::: DATA RECORDS
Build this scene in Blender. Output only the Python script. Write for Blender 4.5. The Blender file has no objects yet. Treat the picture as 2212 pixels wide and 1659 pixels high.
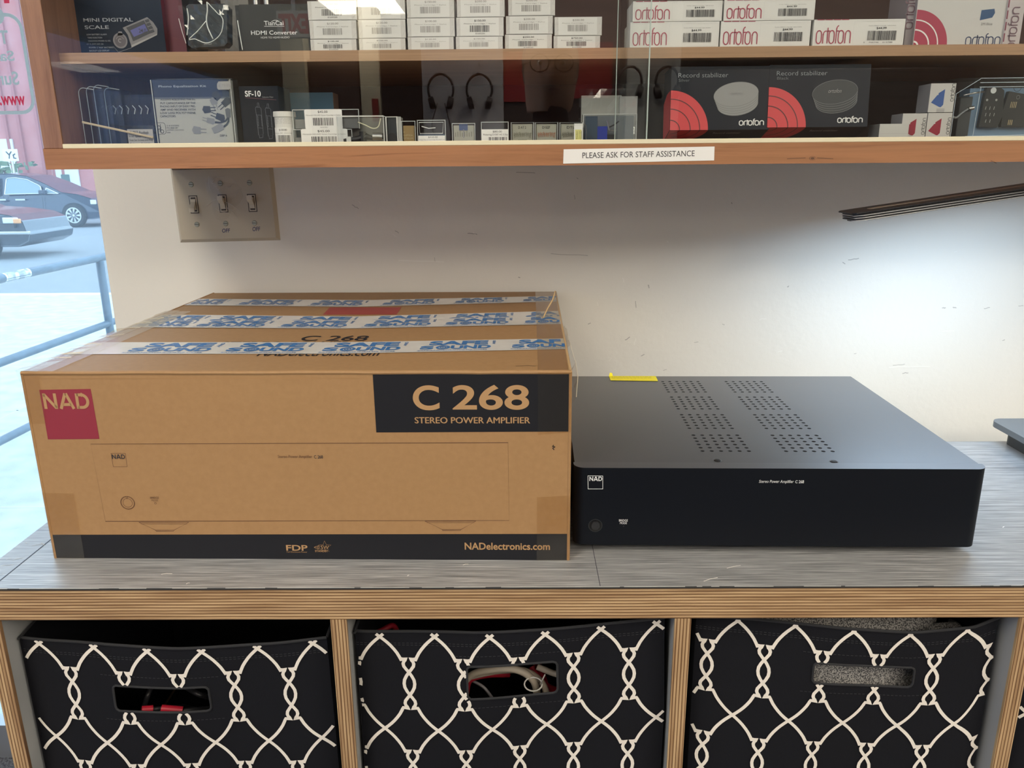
import bpy, math, random
from mathutils import Vector, Matrix
random.seed(7)
V3 = Vector
sc = bpy.context.scene
COL = sc.collection
# ------------------------------------------------------------------ camera
FPX, PITCH, YAW, ROLL, CAMD, CAMH = 1697.9, .2753, .0094, -.0082, 1.1301, .4140
IW, IH = 2212, 1659
CP = V3((0, -CAMD, CAMH))
FW = V3((-math.sin(YAW)*math.cos(PITCH), math.cos(YAW)*math.cos(PITCH), -math.sin(PITCH)))
_r = V3((math.cos(YAW), math.sin(YAW), 0)); _u = _r.cross(FW)
RT = _r*math.cos(ROLL) + _u*math.sin(ROLL)
UP = -_r*math.sin(ROLL) + _u*math.cos(ROLL)
cam = bpy.data.cameras.new('camera'); camo = bpy.data.objects.new('camera', cam); COL.objects.link(camo)
mw = Matrix((RT, UP, -FW)).transposed().to_4x4(); mw.translation = CP
camo.matrix_world = mw
cam.sensor_fit = 'HORIZONTAL'; cam.sensor_width = 36; cam.lens = 36*FPX/IW; cam.clip_start = .02; cam.clip_end = 300
sc.camera = camo
sc.view_settings.view_transform = 'Standard'; sc.view_settings.look = 'None'
sc.view_settings.exposure = 0.17; sc.view_settings.gamma = 1; sc.view_settings.use_curve_mapping = False
# ------------------------------------------------------------------ world
W = bpy.data.worlds.new('world'); sc.world = W; W.use_nodes = True
bg = W.node_tree.nodes['Background']; bg.inputs[0].default_value = (.66, .84, 1, 1); bg.inputs[1].default_value = 3.8
# ceiling light strengths (the lamps themselves are built with the room)
TROFFER = 14.0; LAMP = 4.6

def ray(px, py):
    return FW + RT*((px-IW/2)/FPX) - UP*((py-IH/2)/FPX)
def U(px, py, axis, val):
    d = ray(px, py); t = (val-CP[axis])/d[axis]; return CP + d*t
def RU(px, py, yreal, glass=-.19):
    p = U(px, py, 1, 2*glass-yreal); return V3((p.x, yreal, p.z))

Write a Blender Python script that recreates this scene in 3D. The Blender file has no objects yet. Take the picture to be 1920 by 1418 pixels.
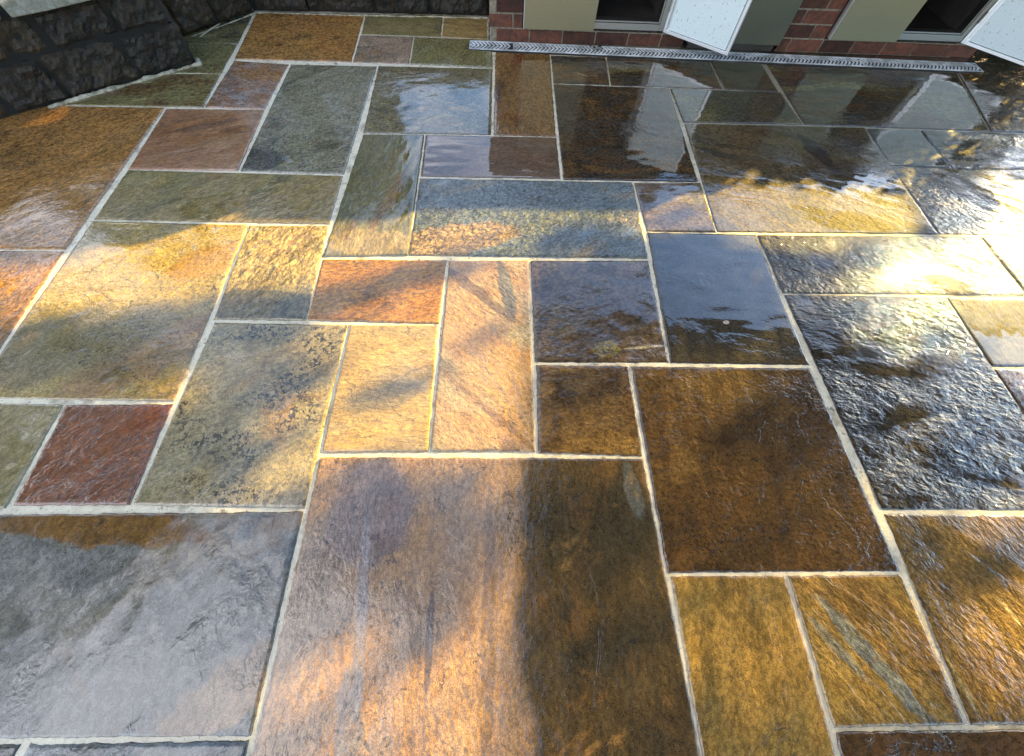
import bpy, bmesh, math, random
from mathutils import Vector, Matrix, noise

# ------------------------------------------------------------------ camera, sky, sun, exposure
scene = bpy.context.scene
C = scene.collection
R = math.radians
cam_d = bpy.data.cameras.new("camera"); cam = bpy.data.objects.new("camera", cam_d); C.objects.link(cam)
scene.camera = cam
CAM_H = 1.25
cam_d.sensor_fit = 'HORIZONTAL'; cam_d.sensor_width = 36.0
cam_d.lens = 36.0 * 699.067 / 1920.0
cam_d.clip_start = .02; cam_d.clip_end = 500
_r, _u, _f = Vector((0.999489, -0.008326, 0.030875)), Vector((-0.006417, 0.893648, 0.448723)), Vector((0.031328, 0.448691, -0.893138))
cam.matrix_world = Matrix(((_r.x, _u.x, -_f.x, 0), (_r.y, _u.y, -_f.y, 0), (_r.z, _u.z, -_f.z, CAM_H), (0, 0, 0, 1)))

SUN_AZ, SUN_EL = 57, 19          # azimuth clockwise from +Y
S = Vector((math.sin(R(SUN_AZ)) * math.cos(R(SUN_EL)), math.cos(R(SUN_AZ)) * math.cos(R(SUN_EL)), math.sin(R(SUN_EL))))
world = bpy.data.worlds.new("World"); scene.world = world; world.use_nodes = True
wn = world.node_tree; wn.nodes.clear()
w_out = wn.nodes.new('ShaderNodeOutputWorld'); w_bg = wn.nodes.new('ShaderNodeBackground')
w_sky = wn.nodes.new('ShaderNodeTexSky'); w_sky.sky_type = 'NISHITA'; w_sky.sun_disc = False
w_sky.sun_elevation = R(SUN_EL); w_sky.sun_rotation = R(SUN_AZ)
w_sky.dust_density = .3; w_sky.air_density = 1.1; w_sky.ozone_density = 3.0
w_co = wn.nodes.new('ShaderNodeTexCoord'); w_no = wn.nodes.new('ShaderNodeTexNoise')
w_no.inputs['Scale'].default_value = 3.0; w_no.inputs['Detail'].default_value = 8; w_no.inputs['Roughness'].default_value = .62
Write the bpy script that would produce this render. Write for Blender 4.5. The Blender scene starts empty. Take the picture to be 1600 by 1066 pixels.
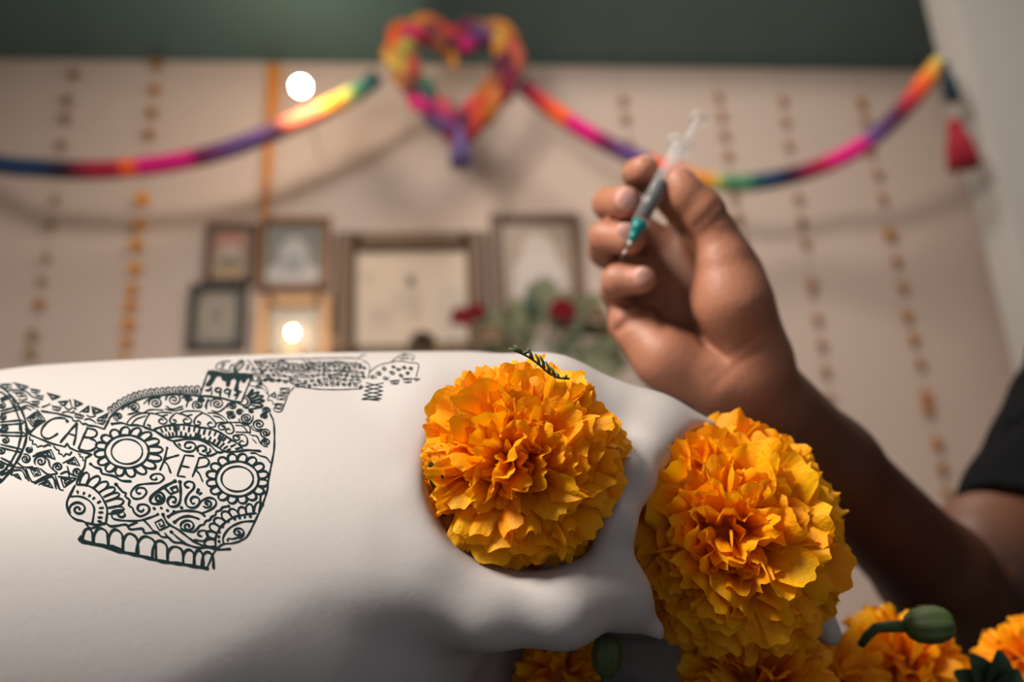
import bpy, bmesh, math, random
import numpy as np
from mathutils import Vector, Matrix
from mathutils.bvhtree import BVHTree

random.seed(7)
rng = np.random.default_rng(7)
SC = bpy.context.scene
COL = SC.collection

# ------------------------------------------------------------------ camera
F_PX = 1244.0
CAM = Vector((0.0, 0.0, 1.10))
PITCH, ROLL = math.radians(17.35), math.radians(2.8)
FWD = Vector((0, math.cos(PITCH), math.sin(PITCH)))
_r0, _u0 = Vector((1, 0, 0)), Vector((0, -math.sin(PITCH), math.cos(PITCH)))
RIGHT = _r0 * math.cos(ROLL) - _u0 * math.sin(ROLL)
UP = _u0 * math.cos(ROLL) + _r0 * math.sin(ROLL)
cam_data = bpy.data.cameras.new('camera')
cam_data.sensor_width = 36.0
cam_data.lens = 36.0 * F_PX / 1600.0
cam_data.clip_start = 0.01
cam_data.dof.use_dof = True
cam_data.dof.focus_distance = 0.283
cam_data.dof.aperture_fstop = cam_data.lens / 6.4
cam = bpy.data.objects.new('camera', cam_data)
COL.objects.link(cam)
cam.matrix_world = Matrix((
    (RIGHT.x, UP.x, -FWD.x, CAM.x), (RIGHT.y, UP.y, -FWD.y, CAM.y),
    (RIGHT.z, UP.z, -FWD.z, CAM.z), (0, 0, 0, 1)))
SC.camera = cam

# ------------------------------------------------------------------ world and lights
world = bpy.data.worlds.new('world'); SC.world = world
world.use_nodes = True
world.node_tree.nodes['Background'].inputs[0].default_value = (0.86, 0.92, 1.0, 1)
world.node_tree.nodes['Background'].inputs[1].default_value = 0.29

def area_lamp(name, loc, target, size, power, color):
    l = bpy.data.lights.new(name, 'AREA'); l.shape = 'DISK'; l.size = size
    l.energy = power; l.color = color
    o = bpy.data.objects.new(name, l); COL.objects.link(o)
    o.location = loc
    o.rotation_euler = (Vector(target) - Vector(loc)).to_track_quat('-Z', 'Y').to_euler()
    return o
area_lamp('left_lamp_light', (-0.88, -0.30, 2.28), (0.1, 0.4, 1.15), 0.55, 45, (1.0, 0.90, 0.80))
area_lamp('second_ceiling_lamp_light', (0.40, 0.95, 2.95), (0.9, 2.4, 1.2), 0.7, 18, (1.0, 0.90, 0.79))

SC.view_settings.view_transform = 'Standard'
SC.view_settings.look = 'None'
SC.view_settings.exposure = 0.0
SC.view_settings.gamma = 1.0
SC.view_settings.use_curve_mapping = False

# ------------------------------------------------------------------ helpers
def uvd(px, py, d):
    "photo pixel and depth (mm) -> camera-aligned millimetres (right, down, forward)"
    return np.array([(px - 800.0) * d / F_PX, (py - 533.0) * d / F_PX, d], dtype=float)
_M = np.array([[RIGHT.x, -UP.x, FWD.x], [RIGHT.y, -UP.y, FWD.y], [RIGHT.z, -UP.z, FWD.z]])
def to_world(p):
    p = np.atleast_2d(np.asarray(p, float)) * 0.001
    return p @ _M.T + np.array(CAM)
def W(px, py, d):
    return Vector(to_world(uvd(px, py, d))[0])
def ray(px, py):
    return (RIGHT * ((px - 800) / F_PX) - UP * ((py - 533) / F_PX) + FWD)

def mesh_obj(name, verts, faces, mat=None, parent=None, smooth=True):
    me = bpy.data.meshes.new(name)
    me.from_pydata([tuple(v) for v in verts], [], [tuple(f) for f in faces])
    if smooth:
        me.polygons.foreach_set('use_smooth', [True] * len(me.polygons))
    me.update()
    o = bpy.data.objects.new(name, me); COL.objects.link(o)
    if mat: me.materials.append(mat)
    if parent: attach(o, parent)
    return o
def attach(o, parent):
    o.parent = parent
    o.matrix_parent_inverse = parent.matrix_basis.inverted()
def tag(o, label, cat, group=None):
    o['label'] = label; o['category'] = cat
    if group: o['group'] = group
    return o
def structure(o, label=None):
    o['kind'] = 'structure'
    if label: o['label'] = label
    return o
def empty(name, loc):
    o = bpy.data.objects.new(name, None); COL.objects.link(o)
    o.location = loc; o.empty_display_size = 0.02
    return o

class MB:
    "mesh builder: collects boxes, tubes and lathes in world space"
    def __init__(s): s.v, s.f = [], []
    def add(s, v, f):
        n = len(s.v); s.v += [Vector(p) for p in v]; s.f += [[i + n for i in q] for q in f]; return s
    def box(s, o, ax, ay, az):
        "box from corner o spanned by three edge vectors"
        o = Vector(o); c = [o + ax*i + ay*j + az*k for k in (0,1) for j in (0,1) for i in (0,1)]
        f = [(0,2,3,1),(4,5,7,6),(0,1,5,4),(2,6,7,3),(0,4,6,2),(1,3,7,5)]
        if ax.cross(ay).dot(az) < 0: f = [q[::-1] for q in f]
        return s.add(c, f)
    def tube(s, pts, rad, n=10, caps=True):
        pts = [Vector(p) for p in pts]
        rad = [rad]*len(pts) if not hasattr(rad, '__len__') else rad
        t0 = (pts[1]-pts[0]).normalized()
        a = t0.orthogonal().normalized()
        rings = []; v = []; f = []
        for i, p in enumerate(pts):
            t = (pts[min(i+1, len(pts)-1)] - pts[max(i-1, 0)]).normalized()
            a = (a - t*a.dot(t)).normalized(); b = t.cross(a)
            for k in range(n):
                th = 2*math.pi*k/n
                v.append(p + (a*math.cos(th) + b*math.sin(th))*rad[i])
        for i in range(len(pts)-1):
            for k in range(n):
                k2 = (k+1) % n
                f.append((i*n+k, i*n+k2, (i+1)*n+k2, (i+1)*n+k))
        if caps:
            f.append(tuple(range(n-1, -1, -1))); f.append(tuple((len(pts)-1)*n + k for k in range(n)))
        return s.add(v, f)
    def lathe(s, base, axis, prof, n=20):
        axis = Vector(axis).normalized(); a = axis.orthogonal().normalized(); b = axis.cross(a)
        v = []; f = []
        for z, r in prof:
            for k in range(n):
                th = 2*math.pi*k/n
                v.append(Vector(base) + axis*z + (a*math.cos(th)+b*math.sin(th))*max(r, 1e-5))
        for i in range(len(prof)-1):
            for k in range(n):
                k2 = (k+1) % n
                f.append((i*n+k, i*n+k2, (i+1)*n+k2, (i+1)*n+k))
        f.append(tuple(range(n-1,-1,-1))); f.append(tuple((len(prof)-1)*n+k for k in range(n)))
        return s.add(v, f)
    def build(s, name, mat, parent=None, smooth=False):
        return mesh_obj(name, s.v, s.f, mat, parent, smooth)

def spline(pts, step, closed=False):
    "Catmull-Rom resampling of a polyline (any dimension)"
    P = [np.array(p, float) for p in pts]
    if len(P) < 3 and not closed:
        n = max(2, int(np.linalg.norm(P[-1]-P[0])/step)+1)
        return [P[0] + (P[-1]-P[0])*t for t in np.linspace(0, 1, n)]
    out = []; n = len(P); m = n if closed else n-1
    for i in range(m):
        p0 = P[(i-1) % n] if (closed or i > 0) else P[0]*2-P[1]
        p1, p2 = P[i], P[(i+1) % n]
        p3 = P[(i+2) % n] if (closed or i+2 < n) else P[-1]*2-P[-2]
        k = max(1, int(np.linalg.norm(p2-p1)/step))
        for j in range(k):
            t = j/k
            out.append(0.5*((2*p1)+(-p0+p2)*t+(2*p0-5*p1+4*p2-p3)*t*t+(-p0+3*p1-3*p2+p3)*t**3))
    out.append(P[0] if closed else P[-1])
    return out

# ------------------------------------------------------------------ materials
def principled(name, color, rough=0.5, metal=0.0, **kw):
    m = bpy.data.materials.new(name); m.use_nodes = True
    b = m.node_tree.nodes['Principled BSDF']
    b.inputs['Base Color'].default_value = (*color, 1)
    b.inputs['Roughness'].default_value = rough
    b.inputs['Metallic'].default_value = metal
    for k, v in kw.items(): b.inputs[k.replace('_', ' ')].default_value = v
    return m
def noisy(name, c1, c2, scale=8, rough=0.6, bump=0.0, bscale=None, detail=4, **kw):
    m = principled(name, c1, rough, **kw); nt = m.node_tree; b = nt.nodes['Principled BSDF']
    tc = nt.nodes.new('ShaderNodeTexCoord')
    n = nt.nodes.new('ShaderNodeTexNoise'); n.inputs['Scale'].default_value = scale; n.inputs['Detail'].default_value = detail
    nt.links.new(tc.outputs['Object'], n.inputs['Vector'])
    mix = nt.nodes.new('ShaderNodeMix'); mix.data_type = 'RGBA'
    mix.inputs[6].default_value = (*c1, 1); mix.inputs[7].default_value = (*c2, 1)
    nt.links.new(n.outputs['Fac'], mix.inputs[0]); nt.links.new(mix.outputs[2], b.inputs['Base Color'])
    if bump:
        n2 = nt.nodes.new('ShaderNodeTexNoise'); n2.inputs['Scale'].default_value = bscale or scale*4
        nt.links.new(tc.outputs['Object'], n2.inputs['Vector'])
        bp = nt.nodes.new('ShaderNodeBump'); bp.inputs['Strength'].default_value = bump; bp.inputs['Distance'].default_value = 0.002
        nt.links.new(n2.outputs['Fac'], bp.inputs['Height']); nt.links.new(bp.outputs['Normal'], b.inputs['Normal'])
    return m
def emissive(name, color, strength):
    m = bpy.data.materials.new(name); m.use_nodes = True
    b = m.node_tree.nodes['Principled BSDF']
    b.inputs['Base Color'].default_value = (*color, 1)
    b.inputs['Emission Color'].default_value = (*color, 1); b.inputs['Emission Strength'].default_value = strength
    return m
def attr_mat(name, attr, rough=0.6, bump=0, bscale=60, **kw):
    "colour comes from a vertex colour attribute"
    m = principled(name, (0.8, 0.8, 0.8), rough, **kw); nt = m.node_tree; b = nt.nodes['Principled BSDF']
    a = nt.nodes.new('ShaderNodeAttribute'); a.attribute_name = attr
    nt.links.new(a.outputs['Color'], b.inputs['Base Color'])
    if bump:
        tc = nt.nodes.new('ShaderNodeTexCoord')
        n2 = nt.nodes.new('ShaderNodeTexNoise'); n2.inputs['Scale'].default_value = bscale
        nt.links.new(tc.outputs['Object'], n2.inputs['Vector'])
        bp = nt.nodes.new('ShaderNodeBump'); bp.inputs['Strength'].default_value = bump; bp.inputs['Distance'].default_value = 0.001
        nt.links.new(n2.outputs['Fac'], bp.inputs['Height']); nt.links.new(bp.outputs['Normal'], b.inputs['Normal'])
    return m
def set_attr(o, name, cols):
    a = o.data.color_attributes.new(name, 'FLOAT_COLOR', 'POINT')
    c = np.ones((len(cols), 4), np.float32); c[:, :3] = cols
    a.data.foreach_set('color', c.ravel())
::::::
GIVEN PROBLEM
Reproduce nothing but the lines from the one with "Write a Blender" to the one with "from mathutils import Vector, Matrix, noise", both lines included, and keep every picture out of the copy.

RESULT OF THE TASK
Write a Blender Python script that recreates this scene in 3D. The Blender file has no objects yet. Take the picture to be 1920 by 1418 pixels.
import bpy, bmesh, math, random
from mathutils import Vector, Matrix, noise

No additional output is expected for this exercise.